The Neiman Marcus Group, Inc.

    Dated: April 2, 2008.

By: Kim Yee,
Vice President and Assistant General Counsel, The Neiman Marcus 
Group, Inc., One Marcus Square, 1618 Main Street, Dallas, TX 75201.

    Dated: 4-3-08.

By: Christie Grymes, Esq.,
Kelley Drye & Warren LLP, 3050 K Street, NW., Suite 400, Washington, 
DC 20007, Counsel for The Neiman Marcus Group, Inc.

U.S. Consumer Product Safety Commission Staff.
J. Gibson Mullan,
Assistant Executive Director, Office of Compliance and Field 
Operations.

Ronald G. Yelenik, Acting Director, Legal Division, Office of 
Compliance and Field Operations.

Dated: 4-16-08.

By: Seth B. Popkin,
Trial Attorney, Legal Division,
Office of Compliance and Field Operations.

United States of America

Consumer Product Safety Commission

In the Matter of the Neiman Marcus Group, Inc.; CPSC Docket No. 08-
C0005

Order

    Upon consideration of the Settlement Agreement entered into between 
The Neiman Marcus Group, Inc. (``NMG'') and the U.S. Consumer Product 
Safety Commission (``Commission'') staff, and the Commission having 
jurisdiction over the subject matter and over NMG, and pursuant to the 
authority delegated in section 6(d) of the Interim Delegation of 
Authority ordered by the Commission on February 1, 2008, and it 
appearing that the Settlement Agreement and the Order are in the public 
interest, it is Ordered, that the Settlement Agreement be, and hereby 
is, accepted; and it is Further ordered, that NMG shall pay a civil 
penalty in the amount of fifty thousand dollars ($50,000.00) within 
twenty (20) calendar days of service of the Commission's final Order 
accepting the Agreement.
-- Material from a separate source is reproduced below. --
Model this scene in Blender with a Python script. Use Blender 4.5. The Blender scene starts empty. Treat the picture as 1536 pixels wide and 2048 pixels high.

The payment shall be made by check payable to 
the order of the United States Treasury. Upon the failure of NMG to 
make the foregoing payment when due, interest on the unpaid amount 
shall accrue and be paid by NMG at the federal legal rate of interest 
set forth at 28 U.S.C. 1961(a) and (b).
    Provisionally accepted and provisional Order issued on 22nd day of 
April, 2008.

    By Order of the Commission.

Todd A. Stevenson,
Secretary, U.S. Consumer Product Safety Commission.